A single comma will end up costing one employer $10 million in unpaid overtime.  

Drivers for the Maine-based Oakhurst Dairy are getting $10 million in overtime back following a class-action lawsuit.

List of conditions

Specifically, a missing comma in the following list of conditions of when OT doesn’t apply sunk the company:

“… marketing, storing, packing for shipment or distribution of productions.”

Lawyers for the class argued that a comma before the word “or” would be needed to explicitly deny overtime for  workers who pack for shipment and, separately, for workers who distribute products.

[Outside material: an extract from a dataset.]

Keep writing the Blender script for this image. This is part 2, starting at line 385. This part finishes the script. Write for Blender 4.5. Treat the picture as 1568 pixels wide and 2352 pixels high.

The missing punctuation mark is known as the “Oxford comma” — used to separate the last two items in a series. Modern usage often omits the last comma, but doing so in a legally binding document can clearly have some serious and expensive consequences.

The lack of that single comma caused enough uncertainty to cause a court to rule in favor of the employees.

The court said that:

“the section of the law is ambiguous, even after we take account of the relevant interpretive aids and the law’s purpose and legislative history. For that reason, we conclude that, under Maine law, we must construe the exemption in the narrow manner that the driver’s favor, as doing so furthers the overtime law’s remedial purposes.”

But it was the attorney representing the class of employees who summed everything up best when he said:

“[Inclusion of] that comma would have sunk our ship.”